Como se ve, el gato está en todas. Al menos que se sepa, hace ya tiempo que Botero ha desistido, frustrado, de plantear un eventual traslado a localizaciones de más alcurnia. Si, en un arrebato de urbanismo anfetamínico, algún responsable tuviera la ocurrencia de sacar al gato de sus casillas para emplazarlo, pongamos por caso, en la esquina de Gran Vía con Aribau, presumo que los vecinos y vecinas montarían un comando en defensa de ese emblema arrabalero. De hecho, nadie que posea un mínimo de dignidad patafísica se refiere a la escultura como «el gato de Botero»; es, a todos los efectos, el Gato del Raval. He ahí, si quieren, un efecto excepcional en el campo de la connotación: el felino genera un consenso inédito. La Assemblea d’Habitatge del Raval (Raval Rebel) lo ha adoptado como icono, una silueta rojinegra que remite a una especie de black panther de la FAI, y hasta el Eix Comercial del Raval, la aguerrida asociación de comerciantes capaz de exigir la reconquista del centro de la rambla para las terrazas de los bares, no tiene nada que objetar a la escultura, no fuera a ser que, al abrir la boca, un gato se les comiese la lengua… Acaso la prueba del nueve de la integración completa del gato en el paisaje del Raval se encuentra en el lustre especial que presentan tanto el cascabel como los testículos del animal; corre el rumor de que trae buena suerte, en fin, tocarle los huevos o el cascabel al Gato del Raval, y son tantas las personas que han cumplido con esa liturgia profana que ahora los apéndices ofrecen un aspecto resplandeciente.

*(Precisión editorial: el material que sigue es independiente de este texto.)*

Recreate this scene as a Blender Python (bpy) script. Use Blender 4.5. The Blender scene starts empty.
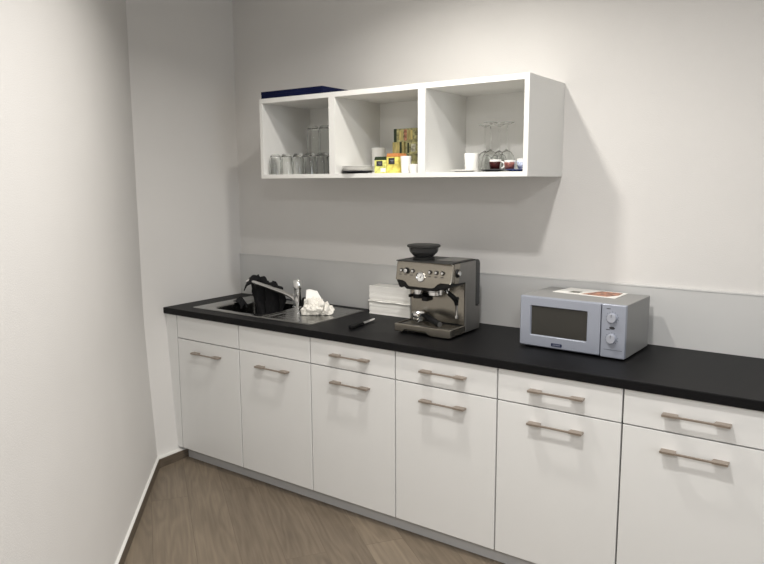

Los patafísicos estamos abonados al carpe diem, porque sabemos que toda felicidad es efímera y toda seguridad ilusoria. Eso debió de pensar también nuestro gato cuando recuperó la condición de migrante de la que creyó haberse desembarazado una vez se instaló en la Rambla. Nada más lejos: el destino le tenía reservada una (pen)última mudanza, aunque esta vez el cambio de ubicación fuese modesto. En el marco del Pla de Barris del Raval Sud, la rambla ha sufrido una remodelación que ha supuesto un nuevo traslado para el gato. Con el fin de dotar de mayor transparencia a la avenida y favorecer los recorridos transversales, se han reorganizado los parterres y las terrazas, eliminando algunos elementos de urbanismo preventivo ( los bancos individuales) para sustituirlos por otros que también lo parecen (los bancos en forma de círculo). El caso es que, desde noviembre de 2019, el gato se ha aposentado justo en el ecuador de la Rambla, por debajo del carrer de Sant Rafael, desde donde parece mirar embelesado a los y las niñas que se solazan en el nuevo parque infantil, situado rambla arriba. Aunque no sea como consecuencia de un acceso iconoclasta de las multitudes, sino fruto de la planificación, la retirada de una estatua siempre tiene algo electrizante: queda un vacío, se abre un momento de incertidumbre en el que el símbolo, que se había naturalizado, queda súbitamente desnudo y revela sus artificios a quien lo quiera contemplar. ¿Quién nos garantiza que, una vez destronada, las responsables del cuidado e instalación de la escultura no padezcan un súbito síndrome de Stendhal y, sobrecogidas por su belleza, decidan sustraer la obra, llevársela a su calle o acomodarla en esa plaza de parking que hace tiempo no utilizan?
¿Se imaginan un paisaje sin su postal, una epopeya sin su adalid, un barrio sin su símbolo? ¿Se imaginan la Rambla del Raval sin su gato?